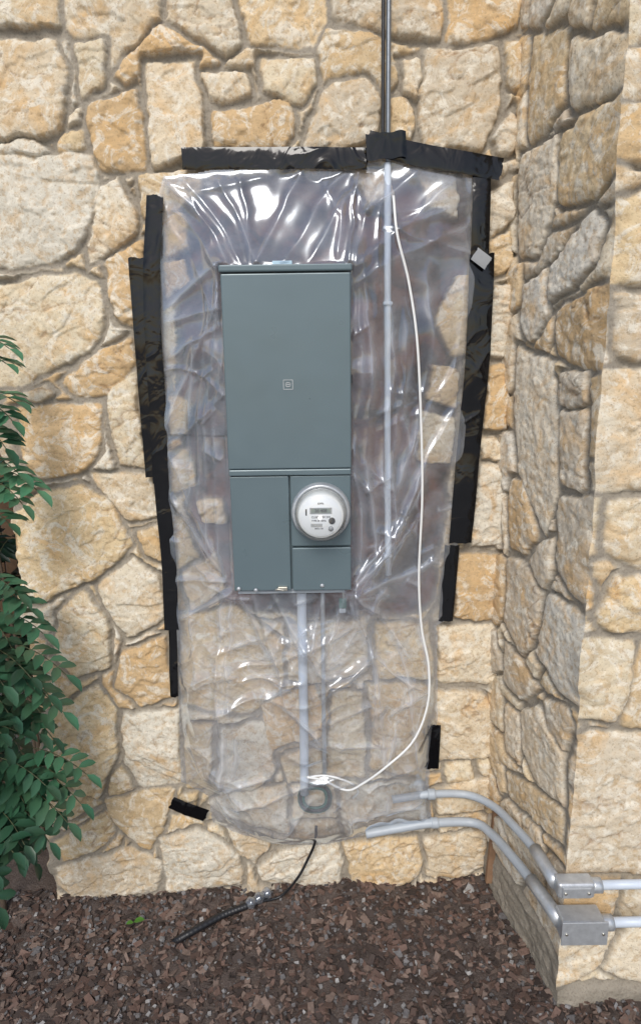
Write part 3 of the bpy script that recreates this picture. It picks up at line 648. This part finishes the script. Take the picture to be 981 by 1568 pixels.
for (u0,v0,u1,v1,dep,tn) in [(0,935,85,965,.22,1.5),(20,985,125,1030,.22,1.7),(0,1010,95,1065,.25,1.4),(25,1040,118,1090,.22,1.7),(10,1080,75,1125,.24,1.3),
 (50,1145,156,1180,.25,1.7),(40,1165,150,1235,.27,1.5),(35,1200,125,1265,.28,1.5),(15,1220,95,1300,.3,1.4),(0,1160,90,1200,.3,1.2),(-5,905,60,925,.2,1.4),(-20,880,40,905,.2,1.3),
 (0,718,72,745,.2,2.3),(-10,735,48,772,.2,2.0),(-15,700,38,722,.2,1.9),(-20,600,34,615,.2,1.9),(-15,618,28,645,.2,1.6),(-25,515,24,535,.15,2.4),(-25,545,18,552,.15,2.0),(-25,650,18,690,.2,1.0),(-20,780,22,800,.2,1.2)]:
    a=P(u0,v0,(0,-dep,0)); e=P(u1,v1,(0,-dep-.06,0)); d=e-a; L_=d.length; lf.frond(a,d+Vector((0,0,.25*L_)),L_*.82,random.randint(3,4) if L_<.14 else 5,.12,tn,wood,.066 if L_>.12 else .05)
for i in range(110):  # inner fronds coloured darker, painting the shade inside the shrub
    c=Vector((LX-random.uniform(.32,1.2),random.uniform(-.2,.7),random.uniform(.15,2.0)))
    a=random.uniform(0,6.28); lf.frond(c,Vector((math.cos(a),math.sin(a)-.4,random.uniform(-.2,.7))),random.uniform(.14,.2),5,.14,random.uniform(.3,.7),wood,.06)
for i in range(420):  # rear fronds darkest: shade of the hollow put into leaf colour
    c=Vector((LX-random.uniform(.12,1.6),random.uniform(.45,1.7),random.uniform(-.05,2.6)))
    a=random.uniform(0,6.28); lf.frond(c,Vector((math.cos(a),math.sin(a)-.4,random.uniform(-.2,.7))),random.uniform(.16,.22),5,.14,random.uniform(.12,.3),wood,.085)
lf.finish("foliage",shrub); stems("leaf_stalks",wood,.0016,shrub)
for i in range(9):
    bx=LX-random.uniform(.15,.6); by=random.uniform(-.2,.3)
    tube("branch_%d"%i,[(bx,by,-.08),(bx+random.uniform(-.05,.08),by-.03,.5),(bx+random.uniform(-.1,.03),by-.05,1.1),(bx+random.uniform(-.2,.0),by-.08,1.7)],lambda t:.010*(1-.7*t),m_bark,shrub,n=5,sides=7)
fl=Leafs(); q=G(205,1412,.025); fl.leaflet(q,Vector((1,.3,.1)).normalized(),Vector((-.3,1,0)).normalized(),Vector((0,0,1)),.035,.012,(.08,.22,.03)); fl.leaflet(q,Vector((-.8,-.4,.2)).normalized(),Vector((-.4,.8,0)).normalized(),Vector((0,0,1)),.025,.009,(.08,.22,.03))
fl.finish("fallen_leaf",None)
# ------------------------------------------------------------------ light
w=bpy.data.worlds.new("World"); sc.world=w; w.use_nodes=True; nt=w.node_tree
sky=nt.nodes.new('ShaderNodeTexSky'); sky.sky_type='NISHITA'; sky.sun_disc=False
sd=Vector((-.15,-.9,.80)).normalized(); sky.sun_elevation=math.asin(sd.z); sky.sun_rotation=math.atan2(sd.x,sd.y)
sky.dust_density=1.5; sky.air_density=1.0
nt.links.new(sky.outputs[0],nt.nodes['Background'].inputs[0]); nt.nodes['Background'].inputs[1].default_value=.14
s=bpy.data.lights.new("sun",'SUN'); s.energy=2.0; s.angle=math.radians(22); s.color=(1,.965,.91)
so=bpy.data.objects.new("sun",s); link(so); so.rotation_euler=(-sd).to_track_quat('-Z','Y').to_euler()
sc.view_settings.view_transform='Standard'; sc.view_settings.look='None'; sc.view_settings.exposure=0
------------------------------------------------------------------------
Problem.
Pictures are to be left out; repeat all the remaining data exactly.

Exercise output.
Write part 3 of the bpy script that recreates this picture. It picks up at line 648. This part finishes the script. Take the picture to be 981 by 1568 pixels.
for (u0,v0,u1,v1,dep,tn) in [(0,935,85,965,.22,1.5),(20,985,125,1030,.22,1.7),(0,1010,95,1065,.25,1.4),(25,1040,118,1090,.22,1.7),(10,1080,75,1125,.24,1.3),
 (50,1145,156,1180,.25,1.7),(40,1165,150,1235,.27,1.5),(35,1200,125,1265,.28,1.5),(15,1220,95,1300,.3,1.4),(0,1160,90,1200,.3,1.2),(-5,905,60,925,.2,1.4),(-20,880,40,905,.2,1.3),
 (0,718,72,745,.2,2.3),(-10,735,48,772,.2,2.0),(-15,700,38,722,.2,1.9),(-20,600,34,615,.2,1.9),(-15,618,28,645,.2,1.6),(-25,515,24,535,.15,2.4),(-25,545,18,552,.15,2.0),(-25,650,18,690,.2,1.0),(-20,780,22,800,.2,1.2)]:
    a=P(u0,v0,(0,-dep,0)); e=P(u1,v1,(0,-dep-.06,0)); d=e-a; L_=d.length; lf.frond(a,d+Vector((0,0,.25*L_)),L_*.82,random.randint(3,4) if L_<.14 else 5,.12,tn,wood,.066 if L_>.12 else .05)
for i in range(110):  # inner fronds coloured darker, painting the shade inside the shrub
    c=Vector((LX-random.uniform(.32,1.2),random.uniform(-.2,.7),random.uniform(.15,2.0)))
    a=random.uniform(0,6.28); lf.frond(c,Vector((math.cos(a),math.sin(a)-.4,random.uniform(-.2,.7))),random.uniform(.14,.2),5,.14,random.uniform(.3,.7),wood,.06)
for i in range(420):  # rear fronds darkest: shade of the hollow put into leaf colour
    c=Vector((LX-random.uniform(.12,1.6),random.uniform(.45,1.7),random.uniform(-.05,2.6)))
    a=random.uniform(0,6.28); lf.frond(c,Vector((math.cos(a),math.sin(a)-.4,random.uniform(-.2,.7))),random.uniform(.16,.22),5,.14,random.uniform(.12,.3),wood,.085)
lf.finish("foliage",shrub); stems("leaf_stalks",wood,.0016,shrub)
for i in range(9):
    bx=LX-random.uniform(.15,.6); by=random.uniform(-.2,.3)
    tube("branch_%d"%i,[(bx,by,-.08),(bx+random.uniform(-.05,.08),by-.03,.5),(bx+random.uniform(-.1,.03),by-.05,1.1),(bx+random.uniform(-.2,.0),by-.08,1.7)],lambda t:.010*(1-.7*t),m_bark,shrub,n=5,sides=7)
fl=Leafs(); q=G(205,1412,.025); fl.leaflet(q,Vector((1,.3,.1)).normalized(),Vector((-.3,1,0)).normalized(),Vector((0,0,1)),.035,.012,(.08,.22,.03)); fl.leaflet(q,Vector((-.8,-.4,.2)).normalized(),Vector((-.4,.8,0)).normalized(),Vector((0,0,1)),.025,.009,(.08,.22,.03))
fl.finish("fallen_leaf",None)
# ------------------------------------------------------------------ light
w=bpy.data.worlds.new("World"); sc.world=w; w.use_nodes=True; nt=w.node_tree
sky=nt.nodes.new('ShaderNodeTexSky'); sky.sky_type='NISHITA'; sky.sun_disc=False
sd=Vector((-.15,-.9,.80)).normalized(); sky.sun_elevation=math.asin(sd.z); sky.sun_rotation=math.atan2(sd.x,sd.y)
sky.dust_density=1.5; sky.air_density=1.0
nt.links.new(sky.outputs[0],nt.nodes['Background'].inputs[0]); nt.nodes['Background'].inputs[1].default_value=.14
s=bpy.data.lights.new("sun",'SUN'); s.energy=2.0; s.angle=math.radians(22); s.color=(1,.965,.91)
so=bpy.data.objects.new("sun",s); link(so); so.rotation_euler=(-sd).to_track_quat('-Z','Y').to_euler()
sc.view_settings.view_transform='Standard'; sc.view_settings.look='None'; sc.view_settings.exposure=0